Октябрь застал его, четырежды георгиевского кавалера, дезертира и полубольшевика, председателем волостного совета. Он отчуждал помещичьи земли, делил барское имущество... Он стал председателем уездной ЧК. 13 лет провел он на работе в карательных органах республики, и когда некоторые приятели из «морально чистых» интеллигентов спрашивали его: «Неужели, когда ты посылал людей на расстрел, не просыпалось в тебе чувство гуманизма и ты ни разу не ставил себя на их место?» — он отвечал глухо и скупо:
«Я на их месте всю жизнь стоял. Когда мужик на поле выдирает лебеду, он не спрашивает ее — приятно ей это или нет...»
Образ этого человека заслоняет для меня метафорическую девушку, когда я думаю о гуманизме. Этот образ импонирует мне своей цельной мужественностью, ибо гуманизм класса, в свирепой борьбе добывающий людям право на подлинное человеческое существование, есть гуманизм мужественный.
Замечательную образную формулу этого гуманизма дал покойный Багрицкий в стихотворении «ТВС».
...Век поджидает над мостовой,
Сосредоточен, как часовой,
Иди и не бойся с ним рядом стать,
Твое одиночество веку под стать.
Оглянешься, а вокруг — враги:
Руку протянешь — и нет друзей;
Но если он скажет: «Солги!» — солги!
Но если он скажет: «Убей!» — убей!
Я счел нужным говорить на эту тему, потому что практика некоторых наших поэтов и писателей, в особенности молодых, заставляет несколько насторожиться.
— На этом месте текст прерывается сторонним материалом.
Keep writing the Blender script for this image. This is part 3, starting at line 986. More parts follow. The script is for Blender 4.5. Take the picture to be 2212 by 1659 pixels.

У нас по праву входят в широкий поэтический обиход понятия любовь, радость, гордость, составляющие содержание гуманизма. Но некоторые молодые (да и не молодые иногда) поэты как-то сторонкой обходят четвертую сторону гуманизма, выраженную в суровом и прекрасном понятии НЕНАВИСТЬ. (Продолжительные аплодисменты).
(Речь А.А. Суркова на Первом Всесоюзном съезде советских писателей).